In this column, I demonstrate two creative approaches to playing rhythm guitar–style accompaniment over a static one-chord funk groove in E. I use the term “rhythm guitar–style” because I take liberties with the concept by including sliding sixths, single-note melodic lines, allusions to other chords, rhythmic syncopations and more. These rhythm parts are played over a funk-style backing track with an implied tonality of E7 (or E9).
I encourage you to practice playing rhythm guitar over all kinds of backing tracks (these days there are zillions on YouTube), but you should also spend time practicing rhythm guitar just to a metronome, so that you’ll be able to focus on the tempo and the time alone, without the support of bass, drums and other instruments.
FIGURE 1 illustrates a 12-bar rhythm part that describes an E7 tonality by remaining rooted in the E Mixolydian mode (E F# G# A B C# D), which is nearly identical to the E major scale, the only difference being that the seventh scale degree is lowered, or “flatted,” from D#, the major seventh, to D, the minor, or “flat” seventh, so the 1-3-5-b7 chord tones are E-G#-B-D. If you expand the chord tones to the 9, 11 and 13, the additional notes are F#, A and C#.
In bar 1, across beats one and two, I set up a theme that’s repeated throughout the example. This theme kicks off bars 1–3, as well as bars, 6, 9 and 11. Stylistically, you’ll find similar rhythmic phrases in the funk standards “Standing on Shaky Ground” and “Bending Like a Willow Tree.” In bars 1, 3 and 6, I embellish the rhythm part with single-note lines based on the E minor pentatonic scale (E G A B D). In bars 2, 4 and 9–12, I use sliding sixths (pairs of notes on non-adjacent strings that are an interval of a sixth apart, diatonic to E Mixolydian). I like to take liberties with the sixths by incorporating chromaticism, as demonstrated in bars 4 and 10.
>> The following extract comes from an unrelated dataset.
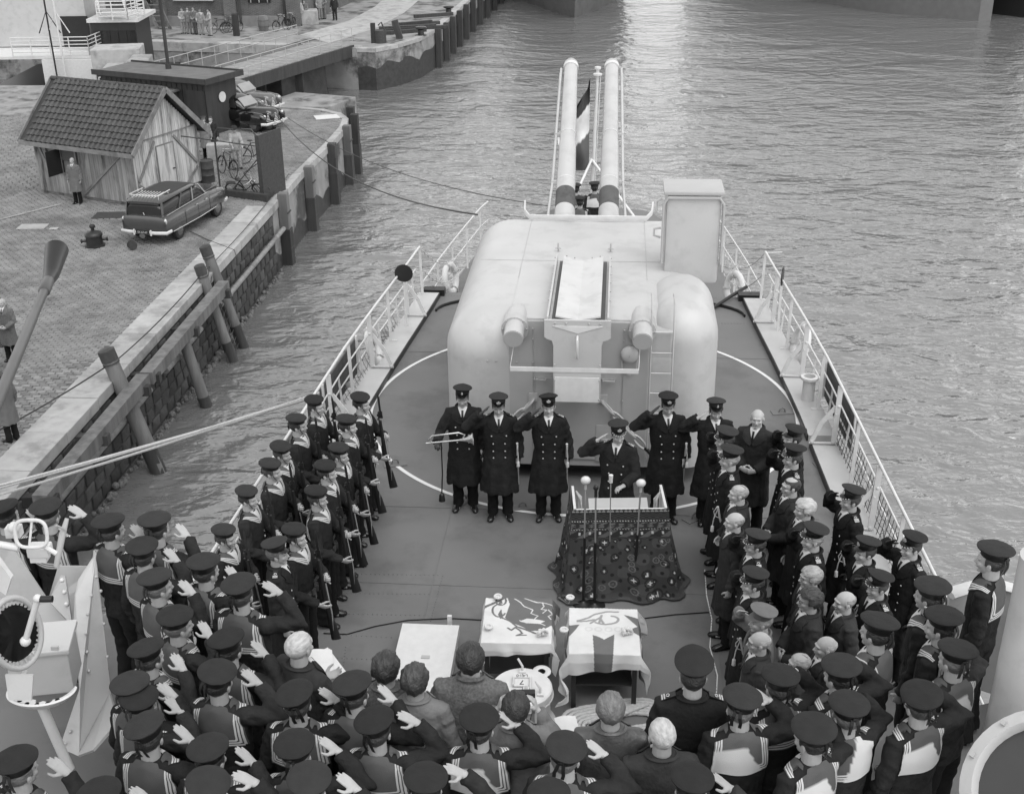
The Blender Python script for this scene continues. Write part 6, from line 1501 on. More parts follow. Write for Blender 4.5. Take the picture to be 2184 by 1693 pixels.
for k in range(11):
    y_=88.5+k*2.6+k*k*.12
    def fx(y):
        for (x0,y0),(x1,y1) in zip(FQ[:9],FQ[1:9]):
            if y0<=y<=y1: return x0+(x1-x0)*(y-y0)/(y1-y0)
        return 5
    t=thing('far_fender_post',['first','second','third','fourth','fifth','sixth','seventh','eighth','ninth','tenth','eleventh'][k]+' dark timber fender post along the far quay wall, counted from its rounded corner','fender post',(fx(y_)+.25,y_,ZQ),-.12,'fender posts along the far quay'); bm=NB(); box(bm,(0,0,-1.45),(.4,.42,3.0),bev=.03); obj('post',bm,M_timd,t)
def pfar(px,py): return G(px,py,ZQ)
for k,(px,py) in enumerate(((500-0,0),(795,98),(742,96),(843,80),(895,12),(812,86),(780,45))):
    pass
bollard(pfar(898,76),.9,'mushroom bollard at the rounded corner of the far quay',1); bollard(pfar(957,30),.9,'mushroom bollard farther along the far quay edge',1)
t=thing('far_post','squat timber post beside the small drum at the far quay corner','post',pfar(797,92)); bm=NB(); box(bm,(0,0,.6),(.3,.3,1.3),bev=.02); obj('post',bm,M_timd,t)
t=thing('far_drum','dull drum standing by the timber post on the far quay','drum',pfar(812,92)); bm=NB(); lathe(bm,[(.38,0),(.38,.8),(0,.8)],16); obj('drum_body',bm,M_iron,t,40); bm=NB(); tube(bm,[(.3,0,.8),(.1,0,1.3),(-.1,.1,1.1)],.05,6); obj('drum_spout',bm,M_iron,t,50)
t=thing('leaning_post','leaning dark timber stump near the far quay corner','post',pfar(853,83)); t.rotation_euler=(0,-.25,0); bm=NB(); box(bm,(0,0,.6),(.42,.35,1.25),bev=.04); obj('stump',bm,M_timd,t)
for k,(px,py,L,a) in enumerate(((848,68,3,.4),(870,66,4,.3),(858,72,3.4,.35),(880,58,3,.5),(900,55,2.6,.3),(925,40,3,.4),(905,64,3.4,.25))):
    bm=NB(); box(bm,(0,0,.12),(L,.3,.25),bev=.03); o=obj('timber_baulk',bm,M_timd,None); o.location=pfar(px,py)+Vector((0,0,.12*(k%2))); o.rotation_euler=(0,0,a); tag(o,'dark timber baulk in the heap on the far quay, '+['nearest the leaning stump','second from the stump','lying lowest in the middle','crossing the middle of the heap','toward its far end','farthest of all','on the pale track side'][k],'timber','timber baulks heaped on the far quay')
# bridge
br=thing('swing_bridge','long low footbridge with planked deck and iron railings across the lock','bridge')
b0,b1=Vector((-15.6,68.6,ZQ+.15)),Vector((-9.9,81.3,ZQ+.15)); bd_=(b1-b0).normalized(); bl_=Vector((-bd_.y,bd_.x,0)); BW_=3.0; LB=(b1-b0).length
bm=NB(); cN=(b0+b1)/2+bl_*BW_/2; 
for i in range(44):
    bm=NB(); p=b0+bd_*(LB*(i+.5)/44)+bl_*BW_/2; bar(bm,p-bl_*BW_/2,p+bl_*BW_/2,LB/44*.93,.08); obj('deck_plank',bm,mat('bridge planks',.28,.85,.2,4,dirt=.2,rnd=.12),br)
for off in (0,BW_,BW_+1.0):
    bm=NB(); bar(bm,b0+bl_*off-bd_*1.5-Vector((0,0,.35)),b1+bl_*off-Vector((0,0,.35)),.25,.7); obj('girder',bm,M_timd,br)
bm=NB(); bar(bm,b0+bl_*(BW_+.5)-bd_*2,b1+bl_*(BW_+.5)-bd_*1,.9,.1); obj('side_walk',bm,M_felt,br)
for off in (0,BW_+1.1):
    for h in (.55,1.05): bm=NB(); tube(bm,[b0+bl_*off-bd_*(2 if off else .5)+Vector((0,0,h)),b1+bl_*off+Vector((0,0,h))],.025,5); obj('bridge_rail',bm,M_tdark,br,60)
    for k in range(12): bm=NB(); p=b0.lerp(b1,k/11)+bl_*off; bar(bm,p,p+Vector((0,0,1.05)),.05,.03); obj('rail_post',bm,M_tdark,br)
# abutments under the bridge
for k,(c_,s,lb) in enumerate(((Vector((-12.2,71.5,-6.7)),(4.2,6.5,1.4),'low dark concrete ledge at the water under the bridge'),(Vector((-13.8,77.5,-6.6)),(3.,5.,3.4),'dark bridge pier block on the lock sill'))):
    bm=NB(); box(bm,c_,s,rz=-.42,bev=.05); tag(obj('lock_sill',bm,M_wall if k else M_conc),kind='structure')
for k,(px,py) in enumerate(((560,205),(600,195),(640,190),(590,180))):
    p=G(px,py,-6.0); bm=NB(); box(bm,(0,0,0),(.5,.5,3)); o=obj('lock_pillar',bm,M_timd); o.location=(p.x,p.y,-5.9); tag(o,'dark square pillar under the footbridge','pillar','pillars under the footbridge')
# brick building
bb=thing('brick_building','long dark brick warehouse with round headed window panels on the far quay','building'); F0,F1=Vector((-36,92.6,ZQ)),Vector((-14.6,90.9,ZQ)); F2=Vector((-11.6,108,ZQ))
M_brick=mat('sooty brick',.12,.9,.2,.8,.2,20,dirt=.25,dscale=.6)
def brickify(m):
    n=m.node_tree.nodes; l=m.node_tree.links; b=n['Principled BSDF']; old=b.inputs['Base Color'].links[0].from_socket; tc=n.new('ShaderNodeTexCoord'); sp_=n.new('ShaderNodeSeparateXYZ'); l.new(tc.outputs['Object'],sp_.inputs[0]); ad=n.new('ShaderNodeMath'); l.new(sp_.outputs[0],ad.inputs[0]); l.new(sp_.outputs[1],ad.inputs[1]); cb=n.new('ShaderNodeCombineXYZ'); l.new(ad.outputs[0],cb.inputs[0]); l.new(sp_.outputs[2],cb.inputs[1]); bt=n.new('ShaderNodeTexBrick'); bt.inputs['Scale'].default_value=1.0; bt.inputs['Brick Width'].default_value=.24; bt.inputs['Row Height'].default_value=.075; bt.inputs['Mortar Size'].default_value=.010; bt.inputs['Color1'].default_value=(1,1,1,1); bt.inputs['Color2'].default_value=(.7,.7,.7,1); bt.inputs['Mortar'].default_value=(1.5,1.5,1.5,1); l.new(cb.outputs[0],bt.inputs['Vector']); mx=n.new('ShaderNodeMix'); mx.data_type='RGBA'; mx.blend_type='MULTIPLY'; mx.inputs[0].default_value=1; l.new(bt.outputs[0],mx.inputs[6]); l.new(old,mx.inputs[7]); l.new(mx.outputs[2],b.inputs['Base Color'])
brickify(M_brick)
bm=NB(); prism(bm,[F0[:2],F1[:2],F2[:2],(-40,112)],ZQ,ZQ+11); obj('wall',bm,M_brick,bb)
fd=(F1-F0).normalized(); fn=Vector((fd.y,-fd.x,0))
def fbox(s,w_,z0,z1,d,m,name,par=bb):
    bm=NB(); p=F0+fd*s+fn*(d/2+.01); box(bm,(p.x,p.y,ZQ+(z0+z1)/2),(w_,d,z1-z0),rz=math.atan2(fd.y,fd.x)); return obj(name,bm,m,par)
fbox(10.7,21,.0,.7,.22,mat('stone plinth',.20,.85,.2,2),'plinth')
for s in (.8,6.3,11.4,16.5,21.0): fbox(s,.9,0,11,.35,M_brick,'pilaster')
for s in (8.9,13.9):
    bm=NB(); p=F0+fd*s+fn*.06; Mf=Matrix.Translation((p.x,p.y,ZQ+3.3))@Matrix((fd,Vector((0,0,1)),fn)).transposed().to_4x4(); lathe(bm,[(0,.0),(1.25,.0),(1.25,.12),(1.1,.12),(1.1,.06),(0,.06)],32,sy=1.05,M=Mf); w_=obj('round_window_panel',bm,M_cope,bb,30)
    fbox(s,2.9,1.75,2.0,.30,M_cope,'window_sill')
for s in (11.4,18.6): 
    w_=fbox(s-1.2 if s<12 else s,1.6,1.6,4.2,.08,M_glass,'window')
    for k in range(3): fbox((s-1.2 if s<12 else s)-.6+.6*k,.06,1.6,4.2,.14,M_cope,'glazing_bar')
for s in (5.9,17.2,20.4): bm=NB(); p=F0+fd*s+fn*.3; tube(bm,[(p.x,p.y,ZQ+.2),(p.x,p.y,ZQ+10)],.07,8); obj('drain_pipe',bm,M_cope if s<6 else M_timd,bb,60)
p=F0+fd*12.0+fn*.9
st_=thing('wall_stair','steep timber stair leaning against the brick building','stair'); 
for s in (-.45,.45): bm=NB(); bar(bm,p+fd*(s)+fn*.6+Vector((0,0,.0)),p+fd*(s-2.2)-fn*.4+Vector((0,0,5)),.08,.25); obj('stringer',bm,M_timb,st_)
for k in range(14): q=(p+fn*.6).lerp(p-fd*2.2-fn*.4+Vector((0,0,5)),(k+.5)/14); bm=NB(); bar(bm,q-fd*.42,q+fd*.42,.22,.04); obj('tread',bm,M_timb,st_)
t=thing('stone_block','pale rough stone block by the far brick wall where men lean','block',G(655,52,ZQ)); bm=NB(); box(bm,(0,0,.5),(1.6,1.0,1.0),rz=.2,bev=.05); obj('block',bm,M_cope,t)
t=thing('far_barrel','upright barrel against the far brick wall','barrel',G(563,66,ZQ)); bm=NB(); lathe(bm,[(.3,0),(.36,.25),(.38,.5),(.36,.75),(.3,1),(0,1)],16); obj('barrel_body',bm,M_timb,t,50); bm=NB(); [tube(bm,[(.375*math.cos(a),.375*math.sin(a),z) for a in [2*PI*k/16 for k in range(16)]],.012,5,closed=True) for z in (.3,.7)]; obj('hoop',bm,M_iron,t)
t=thing('lock_post','dark timber mooring post on the lock side','post',G(505,77,ZQ)); bm=NB(); box(bm,(0,0,.7),(.4,.4,1.5),bev=.05); obj('post',bm,M_timd,t)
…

FIGURE 2 begins with an E7sus4 chord voicing, and the presence of the fourth, A, on top, inspired the move to the subsequent single-note line based on the E blues scale. In bars 2–5, I lean on the open high E string as a pedal tone while playing a melodic line on the A, D and G strings, moving in bar 8 to oblique bends (two-note figures in which one of the two strings is bent) and then a return to high-E pedal tone phrases at the end of the figure.
Now that you have the idea, try devising your own inventive rhythm parts using these techniques and approaches.